By ANTHONY IZAGUIRRE, Associated Press
CHARLESTON, W.Va. (AP) — The West Virginia House voted late Wednesday night to allow people with concealed weapons permits to carry guns on college campuses.
The GOP-led chamber approved the measure 59-41, capping more than three hours of debate that touched on the right to bear arms, the frontal lobe of the brain and the #MeToo movement.
Del. Jim Butler, the Mason County Republican who sponsored the measure, has said his proposal would make campuses safer. His fellow lawmakers were more specific.
"For the last year the Me Too movement has brought awareness toward women and their ability to protect themselves and to stand up for themselves, and that's what we're doing here today," said Del. Kayla Kessinger, a Fayette County Republican.
The bill carves out exemptions that allow for universities to ban firearms from stadiums with more than 1,000 seats, campus daycare centers and college law enforcement buildings.
WVU leaders oppose the bill and students there have protested the measure. Marshall University also is against it. Professors and school staffers have flooded the Capitol to lobby against the bill, which now heads to the Senate.
"Nobody wants this. Nobody asked for this," said Tom Sura, a writing professor at WVU.
Del. Dave Pethtel, a Wetzel County Democrat, said he's never seen the higher education community come out so strongly against a bill.
"Those universities made it clear to me, and the people that contacted me, that they absolutely did not want this bill," he said.
Lawmakers waged a procedural back-and-forth on the measure Wednesday.
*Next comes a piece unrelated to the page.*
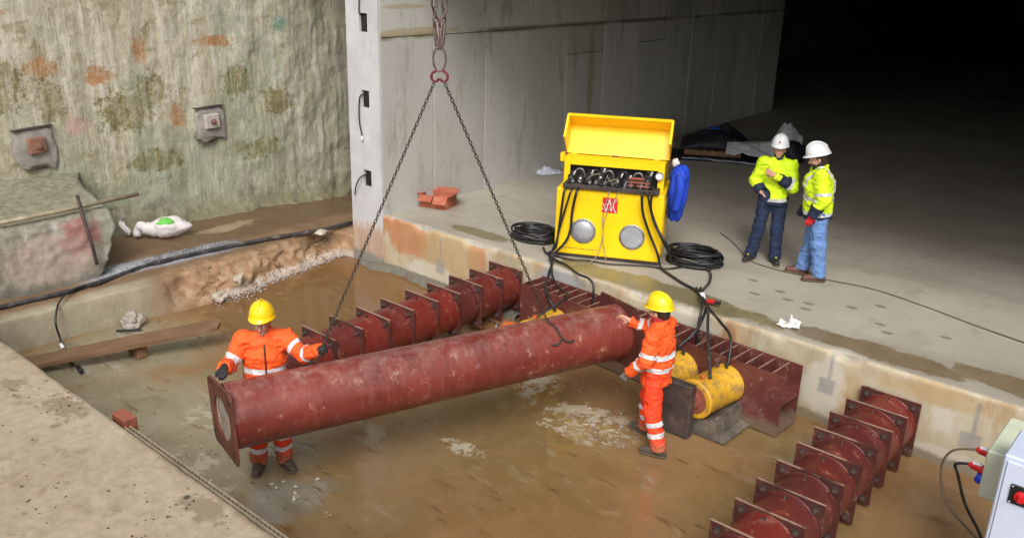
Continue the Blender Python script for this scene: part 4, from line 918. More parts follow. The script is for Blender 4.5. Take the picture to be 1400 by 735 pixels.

First, lawmakers tabled the bill and voted down attempts to bring it back to the floor. The impasse broke later in the day by way of a committee vote held in a cramped hallway packed with reporters, aides and officials, sending the bill to the full House.
At a public hearing earlier this month, Concord University Police Officer David Eldridge said his department would have to hire 13 additional officers and purchase multiple metal detectors if the bill became law. It would cost the department $726,000 in the first year.
Ten other states allow for concealed carrying on college campuses, according to the National Conference of State Legislatures.
The activist group Everytown for Gun Safety issued a statement criticizing lawmakers minutes after the vote.
"Our classrooms should house ideas and build minds, not foster fear," said Anthony Swofford, a member of the Everytown Veterans Advisory Council and a faculty member at WVU.